11. Viewed in the round, I am satisfied that the FTTJ's reasoning is unsafe; there are material errors of law in his decision and it must be set aside. Both Ms Elliott-Kelly and Mr Avery requested that the matter be remitted to the First-tier Tribunal given they had had little opportunity to consider the new guidance in MST which had a direct bearing on the appellant's Article 3 and 4 claims. Mr Avery said that the respondent had not as yet issued an "official line" on the judgment, given its recent publication and he was not therefore in a position to make detailed submissions.

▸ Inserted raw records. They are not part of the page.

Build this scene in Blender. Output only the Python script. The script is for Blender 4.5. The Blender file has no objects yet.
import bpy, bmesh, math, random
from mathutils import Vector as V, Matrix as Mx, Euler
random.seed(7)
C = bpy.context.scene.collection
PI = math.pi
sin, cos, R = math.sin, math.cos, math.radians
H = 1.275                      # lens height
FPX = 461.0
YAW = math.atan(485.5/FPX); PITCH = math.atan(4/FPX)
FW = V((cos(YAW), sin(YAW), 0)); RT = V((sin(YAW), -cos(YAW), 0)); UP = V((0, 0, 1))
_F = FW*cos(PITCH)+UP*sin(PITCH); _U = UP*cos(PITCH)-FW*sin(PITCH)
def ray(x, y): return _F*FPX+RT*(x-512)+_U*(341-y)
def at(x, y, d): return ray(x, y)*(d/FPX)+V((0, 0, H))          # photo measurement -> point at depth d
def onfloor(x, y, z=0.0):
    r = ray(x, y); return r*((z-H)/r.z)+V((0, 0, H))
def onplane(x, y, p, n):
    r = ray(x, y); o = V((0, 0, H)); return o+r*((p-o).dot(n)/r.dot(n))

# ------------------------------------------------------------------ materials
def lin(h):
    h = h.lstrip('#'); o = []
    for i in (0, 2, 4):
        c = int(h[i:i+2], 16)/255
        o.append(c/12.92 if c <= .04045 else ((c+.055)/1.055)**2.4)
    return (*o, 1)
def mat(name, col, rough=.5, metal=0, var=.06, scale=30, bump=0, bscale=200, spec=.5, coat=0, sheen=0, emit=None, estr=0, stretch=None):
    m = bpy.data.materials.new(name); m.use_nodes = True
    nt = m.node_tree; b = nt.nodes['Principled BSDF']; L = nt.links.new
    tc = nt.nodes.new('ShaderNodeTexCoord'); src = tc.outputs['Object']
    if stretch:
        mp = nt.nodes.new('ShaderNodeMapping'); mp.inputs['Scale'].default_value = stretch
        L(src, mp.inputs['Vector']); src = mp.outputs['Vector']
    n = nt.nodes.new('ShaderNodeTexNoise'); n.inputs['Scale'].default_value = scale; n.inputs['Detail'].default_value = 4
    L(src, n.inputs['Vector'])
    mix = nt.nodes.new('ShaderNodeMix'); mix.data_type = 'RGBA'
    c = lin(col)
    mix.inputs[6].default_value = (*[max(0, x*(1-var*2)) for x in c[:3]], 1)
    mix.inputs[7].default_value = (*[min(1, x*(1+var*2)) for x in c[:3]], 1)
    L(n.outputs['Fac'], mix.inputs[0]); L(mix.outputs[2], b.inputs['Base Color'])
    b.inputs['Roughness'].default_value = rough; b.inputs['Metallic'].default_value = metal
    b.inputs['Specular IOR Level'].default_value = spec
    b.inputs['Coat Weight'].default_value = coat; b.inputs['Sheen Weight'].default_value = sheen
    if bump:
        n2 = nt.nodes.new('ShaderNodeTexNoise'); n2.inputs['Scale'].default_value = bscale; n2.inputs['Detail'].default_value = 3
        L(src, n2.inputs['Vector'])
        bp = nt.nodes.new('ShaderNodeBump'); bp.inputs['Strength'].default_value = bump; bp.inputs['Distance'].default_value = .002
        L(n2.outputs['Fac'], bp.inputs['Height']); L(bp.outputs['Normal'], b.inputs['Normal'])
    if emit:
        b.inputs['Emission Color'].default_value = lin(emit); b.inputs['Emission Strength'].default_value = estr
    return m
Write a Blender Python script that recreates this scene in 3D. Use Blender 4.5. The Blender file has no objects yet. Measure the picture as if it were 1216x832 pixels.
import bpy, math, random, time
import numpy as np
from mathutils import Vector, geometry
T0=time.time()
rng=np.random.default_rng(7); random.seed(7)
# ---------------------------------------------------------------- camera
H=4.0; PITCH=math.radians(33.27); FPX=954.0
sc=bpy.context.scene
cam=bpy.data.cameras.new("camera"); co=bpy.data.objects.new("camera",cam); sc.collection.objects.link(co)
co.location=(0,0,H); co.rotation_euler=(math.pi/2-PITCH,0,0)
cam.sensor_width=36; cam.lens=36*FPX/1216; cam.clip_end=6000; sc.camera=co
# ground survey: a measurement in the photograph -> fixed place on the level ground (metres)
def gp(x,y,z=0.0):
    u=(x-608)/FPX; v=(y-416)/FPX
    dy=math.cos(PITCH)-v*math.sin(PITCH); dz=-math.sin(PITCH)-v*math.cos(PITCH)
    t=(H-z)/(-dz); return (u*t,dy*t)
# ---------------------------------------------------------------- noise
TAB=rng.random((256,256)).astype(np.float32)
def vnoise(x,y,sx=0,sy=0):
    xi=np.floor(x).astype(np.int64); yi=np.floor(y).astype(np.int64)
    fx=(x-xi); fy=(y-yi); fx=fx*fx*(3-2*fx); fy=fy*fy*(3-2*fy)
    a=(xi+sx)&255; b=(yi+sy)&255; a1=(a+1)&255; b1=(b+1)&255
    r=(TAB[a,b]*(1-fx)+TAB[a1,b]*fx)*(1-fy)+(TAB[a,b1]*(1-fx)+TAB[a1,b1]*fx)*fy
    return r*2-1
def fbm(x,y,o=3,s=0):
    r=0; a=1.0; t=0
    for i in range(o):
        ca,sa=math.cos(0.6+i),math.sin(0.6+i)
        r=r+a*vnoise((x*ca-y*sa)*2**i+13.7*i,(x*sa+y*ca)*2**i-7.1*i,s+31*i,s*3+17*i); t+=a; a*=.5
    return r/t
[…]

Ms Elliott-Kelly also sought further time to consider the impact of MST on the appellant's case; she considered that, whilst it was helpful to the appellant on Articles 4 and 3, it did not address his particular circumstances in that he had left Eritrea in 2005 whereas the appellants in MST had left prior to 2008. Those instructing her had telephoned the Tribunal in the knowledge that MST would be issued shortly; they had been told the hearing before me would be on error of law only. She was not therefore ready to proceed.
12. In the circumstances, I agree that the matter should be remitted to the First-tier Tribunal for a fresh hearing.
Decision
13. The making of the decision of the First-tier Tribunal involved the making of material errors on points of law. The decision is set aside. The appeal is remitted to the First-tier Tribunal, to be dealt with afresh, pursuant to Section 12(2)(b)(i) of the Tribunal Courts and Enforcement Act 2007 and Practice Statement 7.2(v), before any judge aside from FTTJ David Taylor.
14. The anonymity direction made in the First-tier Tribunal is maintained.


A M Black

Deputy Upper Tribunal Judge Dated: 17 October 2016



DIRECTIONS


1. Any further documentary evidence relied upon by either party is to be filed with the Tribunal and served upon the other party by no later than 14 days before the date of the hearing in the First Tier Tribunal.

2. The appeal is listed at Taylor House with a time estimate of three hours to be heard at 10.00 am on ?????????.

3. A Tigrinya interpreter is required.